Billions of trillions of stars illuminate the galaxies of our universe. Each brilliant ball of hydrogen and helium is born within a cloud of gas and dust called a nebula. Deep within these clouds, knots can form, pulling in gas and dust until they become massive enough to collapse under their own gravitational attraction. During the collapse, the center of the knot heats up to form a hot core called a protostar. The protostar continues to gather dust and gas, taking millions of years to mature into an adult star like our Sun. All the while, heat energy from the core provides enough outward pressure to keep the star from collapsing under the inward gravitational pressure of its own mass. In the hot core, thousands of quintillions of nuclear fusion reactions convert hydrogen atoms to helium atoms each second, giving off massive quantities of energy that make the star shine brightly.

Stars often form in groups or clusters from the same nebulae. Over time, the leftover dust and gas around a star blow away or form into other cosmic bodies like planets, asteroids, and comets. Gravity then pulls the young stars together, and they begin to orbit each other. Star clusters can contain as few as ten stars or as many as millions of stars. There are three main types of star clusters, and Hubble has imaged each of them over its three decades of operation.

Open clusters contain between a few dozen and a few thousand stars, all formed from the same initial cloud of gas and dust. The density of stars is low enough in these clusters that individual stars are visible with a telescope, or sometimes the unaided eye, giving them an “open” appearance. Most open clusters reside in the arms of spiral galaxies, and their stars are usually relatively young. Their shape is more irregular than spherical, with large amounts of gas between the stars. Over time, as these clusters rotate around a galaxy, gravitational disruptions from passing cosmic objects can cause the stars to disperse. The Milky Way is home to more than a thousand of these clusters, and even our Sun may have formed in an open cluster.

Globular clusters are much larger and denser than open clusters, containing several thousand to millions of stars all formed from a shared nebula. Unlike open clusters, the density of stars at their centers is so high that individual stars are hard to discern, even with powerful telescopes. Globular clusters lie on the dusty outskirts of galaxies and their stars are older than those in open clusters. In fact, globular clusters contain some of the oldest known stars in a galaxy. Because old stars tend to have a reddish glow, globular clusters generally appear redder than open clusters.

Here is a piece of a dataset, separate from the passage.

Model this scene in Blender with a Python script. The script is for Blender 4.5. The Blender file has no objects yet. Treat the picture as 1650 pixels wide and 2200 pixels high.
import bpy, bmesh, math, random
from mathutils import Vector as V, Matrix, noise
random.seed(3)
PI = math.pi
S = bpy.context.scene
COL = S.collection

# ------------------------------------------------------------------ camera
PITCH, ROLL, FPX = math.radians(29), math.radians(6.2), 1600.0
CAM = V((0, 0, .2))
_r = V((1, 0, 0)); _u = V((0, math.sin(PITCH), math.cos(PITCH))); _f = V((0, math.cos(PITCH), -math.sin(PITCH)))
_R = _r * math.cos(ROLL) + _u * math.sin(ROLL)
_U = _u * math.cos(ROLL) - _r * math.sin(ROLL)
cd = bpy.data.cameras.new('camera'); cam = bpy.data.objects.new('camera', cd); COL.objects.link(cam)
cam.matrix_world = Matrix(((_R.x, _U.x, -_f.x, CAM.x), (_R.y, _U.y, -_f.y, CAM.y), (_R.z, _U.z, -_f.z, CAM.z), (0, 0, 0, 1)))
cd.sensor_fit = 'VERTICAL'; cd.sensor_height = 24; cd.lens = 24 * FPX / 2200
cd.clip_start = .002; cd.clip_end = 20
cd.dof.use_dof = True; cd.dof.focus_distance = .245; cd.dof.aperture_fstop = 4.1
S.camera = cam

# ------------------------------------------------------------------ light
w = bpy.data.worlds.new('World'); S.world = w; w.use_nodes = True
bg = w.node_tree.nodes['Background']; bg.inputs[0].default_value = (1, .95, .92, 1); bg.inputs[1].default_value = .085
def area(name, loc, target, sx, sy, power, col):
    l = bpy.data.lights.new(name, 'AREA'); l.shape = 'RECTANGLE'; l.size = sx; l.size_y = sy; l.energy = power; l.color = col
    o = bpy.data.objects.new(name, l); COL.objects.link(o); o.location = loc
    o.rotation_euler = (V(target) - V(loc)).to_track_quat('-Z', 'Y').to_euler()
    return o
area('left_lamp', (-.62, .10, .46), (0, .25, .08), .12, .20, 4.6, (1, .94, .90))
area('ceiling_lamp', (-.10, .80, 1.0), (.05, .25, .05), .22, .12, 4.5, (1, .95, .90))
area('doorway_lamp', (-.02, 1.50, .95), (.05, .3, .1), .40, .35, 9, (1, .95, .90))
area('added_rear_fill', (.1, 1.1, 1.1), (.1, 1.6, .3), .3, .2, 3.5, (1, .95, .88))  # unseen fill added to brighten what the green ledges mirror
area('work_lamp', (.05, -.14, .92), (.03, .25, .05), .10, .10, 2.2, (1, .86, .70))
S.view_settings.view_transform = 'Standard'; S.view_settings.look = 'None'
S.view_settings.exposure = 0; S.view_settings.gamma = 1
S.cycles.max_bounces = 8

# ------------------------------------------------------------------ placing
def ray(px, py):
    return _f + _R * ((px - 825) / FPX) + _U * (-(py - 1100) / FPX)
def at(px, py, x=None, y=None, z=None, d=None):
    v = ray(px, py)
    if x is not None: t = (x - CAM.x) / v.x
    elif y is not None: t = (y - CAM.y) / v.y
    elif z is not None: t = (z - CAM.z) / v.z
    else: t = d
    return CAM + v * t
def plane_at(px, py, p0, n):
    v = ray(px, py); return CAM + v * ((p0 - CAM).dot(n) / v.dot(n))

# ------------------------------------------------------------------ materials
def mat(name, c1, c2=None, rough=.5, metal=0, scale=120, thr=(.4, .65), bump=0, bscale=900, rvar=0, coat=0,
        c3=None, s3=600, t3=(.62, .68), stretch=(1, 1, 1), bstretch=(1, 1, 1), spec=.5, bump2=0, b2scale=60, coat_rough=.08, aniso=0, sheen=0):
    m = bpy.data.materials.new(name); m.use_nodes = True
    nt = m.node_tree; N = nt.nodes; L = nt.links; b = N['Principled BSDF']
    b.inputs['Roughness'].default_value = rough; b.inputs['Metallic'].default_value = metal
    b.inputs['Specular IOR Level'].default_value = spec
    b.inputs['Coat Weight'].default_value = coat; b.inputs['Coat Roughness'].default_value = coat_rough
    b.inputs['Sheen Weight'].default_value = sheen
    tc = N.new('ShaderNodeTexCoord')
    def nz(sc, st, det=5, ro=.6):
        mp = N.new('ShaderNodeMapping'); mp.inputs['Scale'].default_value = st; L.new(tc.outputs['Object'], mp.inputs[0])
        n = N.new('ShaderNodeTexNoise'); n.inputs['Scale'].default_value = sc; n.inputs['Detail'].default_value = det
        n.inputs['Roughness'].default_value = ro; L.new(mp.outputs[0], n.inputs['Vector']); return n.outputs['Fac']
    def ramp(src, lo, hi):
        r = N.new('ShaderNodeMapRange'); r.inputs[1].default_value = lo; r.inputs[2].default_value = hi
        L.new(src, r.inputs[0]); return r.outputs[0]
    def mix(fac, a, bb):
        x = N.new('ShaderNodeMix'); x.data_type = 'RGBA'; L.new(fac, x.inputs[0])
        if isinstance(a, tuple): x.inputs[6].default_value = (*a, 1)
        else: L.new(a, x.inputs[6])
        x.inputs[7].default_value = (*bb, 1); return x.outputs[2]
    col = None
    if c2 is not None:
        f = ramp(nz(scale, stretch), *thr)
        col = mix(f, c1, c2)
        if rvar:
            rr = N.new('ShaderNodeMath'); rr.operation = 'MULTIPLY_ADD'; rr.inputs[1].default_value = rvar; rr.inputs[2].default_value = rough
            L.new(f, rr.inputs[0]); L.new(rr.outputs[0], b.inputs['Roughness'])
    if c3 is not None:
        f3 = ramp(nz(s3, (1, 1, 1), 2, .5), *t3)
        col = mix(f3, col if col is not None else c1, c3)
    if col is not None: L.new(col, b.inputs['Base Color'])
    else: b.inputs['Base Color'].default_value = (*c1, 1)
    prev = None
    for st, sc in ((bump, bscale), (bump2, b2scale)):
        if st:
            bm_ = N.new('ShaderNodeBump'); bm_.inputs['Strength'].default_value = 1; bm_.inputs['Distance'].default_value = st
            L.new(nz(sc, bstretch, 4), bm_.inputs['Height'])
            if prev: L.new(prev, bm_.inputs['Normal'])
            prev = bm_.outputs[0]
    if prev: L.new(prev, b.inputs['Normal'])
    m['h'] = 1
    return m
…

The large number of stars in a relatively small area causes the shape of a globular cluster to appear spherical, as stars’ intense gravitational attraction pulls them together. These gravitational ties grant globular clusters more stability than open clusters, helping them keep their structure instead of breaking up over time. The Milky Way alone has over 150 globular clusters, and our nearest neighboring galaxy Andromeda has over 400.

Embedded clusters are a precursor to open and globular clusters. As the youngest type of star cluster, they contain newly born and forming stars surrounded by cosmic gas and dust. As with open and globular clusters, all of the stars formed from the same initial nebula. Embedded clusters are likely the basic unit of star formation since a significant fraction of all stars form within them. Once star formation ends, embedded clusters resemble open clusters, but are often disrupted by passing objects due to their weaker gravitational bonds. The embedded phase typically lasts between 2-7 million years. Since embedded clusters are heavily obscured by dust, they are rarely observed in visible wavelengths of light. However, Hubble’s infrared instruments can detect the longer wavelengths of infrared light that aren’t as easily scattered by clouds of gas and dust. Hubble’s unique capabilities are essential for learning more about these young clusters.

Much of what scientists know today about stellar science has roots in Hubble’s three decades of observations. Astronomers use the telescope to study the composition of star clusters, how they evolve, and how gravity influences them. Hubble is also instrumental in distinguishing individual stars within a cluster and helped astronomers make early observations of white dwarfs – the dense, hot cores of stars that have exhausted their nuclear fuel – in a globular cluster. The telescope also expanded our understanding of stars known as blue stragglers, a type of star that can pull matter off of its neighbor, gaining extra fuel and burning brighter as a result. In 2021, Hubble data provided evidence supporting the existence of a collection of small black holes in the center of the globular cluster NGC 6397. Though contested, this evidence may provide support for the theory that the merger of small black holes is an important source of gravitational waves, which are only detected on Earth as a result of dramatic collision events like the ones occurring in NGC 6397.

Perhaps the most important piece of star cluster knowledge revealed by Hubble is that clusters can contain several generations of stars, making them far more complex than previously thought. Since the stars within a cluster likely form from the same cloud of gas and dust, discovering varying stellar ages within the same cluster has the potential to fundamentally alter our understanding of star formation. Future observations by Hubble will further the depths of our knowledge about star clusters, helping us to grasp the complexity, beauty, and remaining mystery of the stars illuminating our universe.